Casino Court Challenge Fails

Small casino operators have failed in their High Court challenge against plans for 17 controversial new regional casinos to be build across Britain.

The government had said the challenge was without merit and Mr Justice Langstaff today ruled against the challenge on all counts.

May's High Court hearing was aimed at establishing whether the act discriminates against existing operators, who are allowed far fewer gambling machines than the 17 new venues will have.

Included in the proposals is the controversial plan to erect a Super-Casino in Manchester - something that has outraged anti-gambling campaigners, who say that it will trigger an increase in alcohol and gambling problems.

The plans have come about to take advantage of The Gambling Act, which comes into effect in September, and will deregulate the casino industry.

The government has taken a divisive stance on the matter, saying it will go ahead with its policies, even though Peers rejected the casino plans earlier in the year.

The locations chosen to have the new larger regional casino are Leeds, Hull, Great Yarmouth, Middlesbrough, Milton Keynes, Southampton, Solihull and Newham, in London.

Smaller casinos are proposed for Bath and North East Somerset, Dumfries and Galloway, East Lindsey, Luton, Scarborough, Swansea, Torbay and Wolverhampton.

The Evangelical Alliance has said it strongly condemns proposals to use casinos for regeneration as ineffective and unethical.

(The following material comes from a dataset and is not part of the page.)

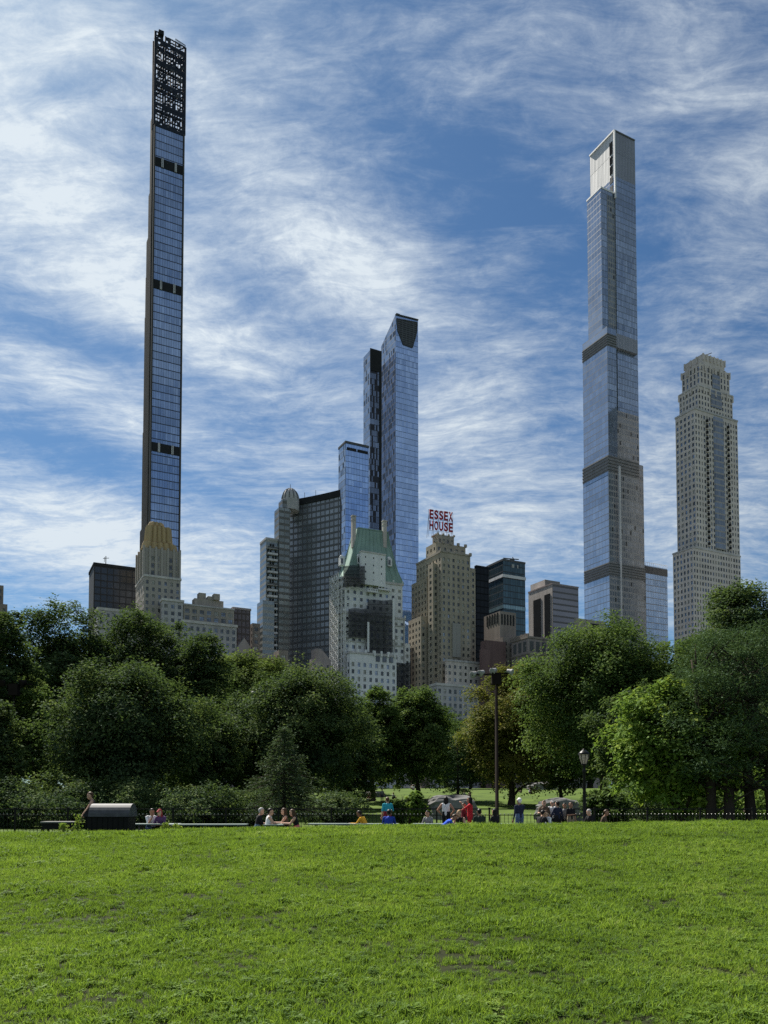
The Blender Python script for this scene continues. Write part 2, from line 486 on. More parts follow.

The alliance, which represents more than 1 million evangelicals in the UK, maintains that there is no public demand for more opportunities to gamble, and that local authorities have been seduced by "glitzy schemes" which offer only a short-term boom followed by long-term decline.

In the Lords debate, the Archbishop of Canterbury said he found the coupling of gambling with regeneration to be "quite baffling".

"I wonder whether the undoubted enthusiasm of some local authorities for the presence of casinos in their midst has something to do with the absence of other viable forms of regeneration policy proposed to them," he said. "Institutions that can encourage criminality and intensify irresponsibility are poor allies of social and civic regeneration."

He also voiced concern over assurances from the Government to assess the social impact of the casinos, saying, "The very language of 'test of social impact' fails to take seriously enough the fact that social impact is not something which comes and goes within 24 hours or which can be written out of the record by another piece of research.

"It also gives the unfortunate impression of business being somewhat unduly hustled in the parliamentary procedure."

Dr Marijke Hoek of the Evangelical Alliance's Greater Manchester Fellowship said: "Sitting a casino in one of the most deprived areas of Manchester presents a disproportionate risk to the local population, as experience shows that casinos are supported on a year round basis by regular local gamblers among whom problem gambling rates are higher."

The Methodist Church has also expressed its concerns about the introduction of casinos.

Anthea Cox, Methodist Coordinating Secretary for Public Life and Social Justice, said the Lords' vote "shows the extent to which many people are unhappy with the plans for new casinos for a variety of reasons, but it will only delay and not prevent them from being built".

"Britain's churches must continue to keep pressure on Government, regulators and operators to ensure that people are aware of the real risks of gambling, and to support those whose lives suffer as a result of gambling."

Gareth Wallace, Parliamentary Officer for the Evangelical Alliance, said the EA has worked on the Government's gambling proposals since the Budd Report in 2001. The EA has consistently pointed out the dangers of placing casinos in deprived areas, and has given evidence to the Joint Committee on the Draft Gambling Bill in 2004.

He pointed to a New Statesman article in February 2007 which featured a recent study from the University of Illinois stating that for every $46 of economic benefit from tax revenues and local regeneration there is a staggering $289 in social cost such as alcoholism and family break-up.